Thomas Peterffy has been battling inefficiency in the financial markets for three decades. Since he arrived in New York in 1965 speaking no English, the Hungarian-born computer-programmer-turned-options-trader has pushed numerous exchanges to embrace electronic trading and has built his Greenwich, Connecticutbased firm, Interactive Brokers, into one of the country's biggest securities-trading houses. Now the 61-year-old billionaire is taking on a new challenge: single-stock futures.
Last month Interactive Brokers bought a 40 percent stake in electronic stock futures exchange OneChicago, making Peterffy's firm the market's biggest single owner. (The Chicago Mercantile Exchange, the Chicago Board Options Exchange and Chicago Board of Trade, which co-founded One-Chicago in 2001, retain smaller stakes.)
OneChicago has largely failed to live up to the high expectations that surrounded its launch, but lately its volume has started to grow exponentially as investors have become more familiar with stock futures and exchange officials have begun to pitch new uses for them (Institutional Investor, December 2005). In particular, hedge funds and other traders have taken to using the futures as an alternative to borrowing shares when short-selling.
Peterffy, who also is part-owner of and market maker at the two-year-old Boston Options Exchange, is intimately familiar with OneChicago: Interactive Brokers' Timber Hill subsidiary has done business on the stock futures market from day one.

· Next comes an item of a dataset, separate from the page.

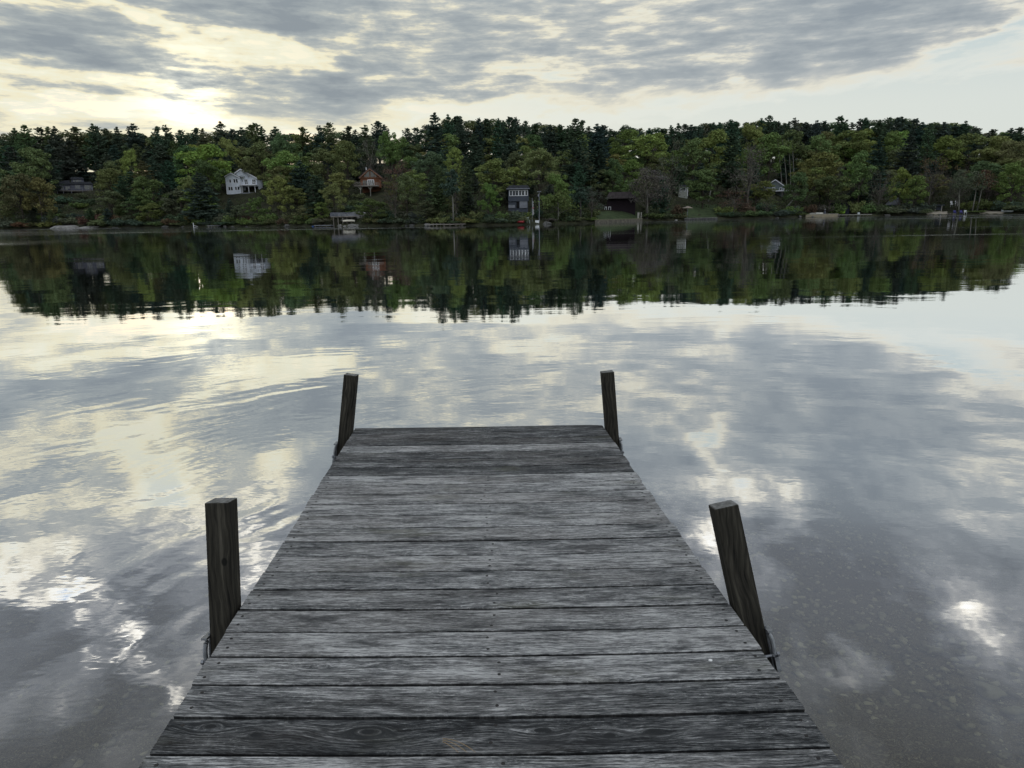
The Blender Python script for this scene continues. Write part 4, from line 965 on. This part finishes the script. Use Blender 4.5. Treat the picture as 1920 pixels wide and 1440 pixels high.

He says he hopes to attract more volume to the exchange by bringing to bear his firm's customer base and advanced technology. Though light on details, Peterffy is supremely confident in his bet.
"This is a mechanism that hedge funds, professional investors and traders will find just too compelling to ignore," he says of OneChicago. He won't disclose how much Interactive Brokers paid for its stake -- sources say it's less than $10 million -- but maintains that only a significant ownership position will allow him to achieve his goals. "We find that you must have a large stake -- or stick -- in order to get an organization to move quickly and efficiently."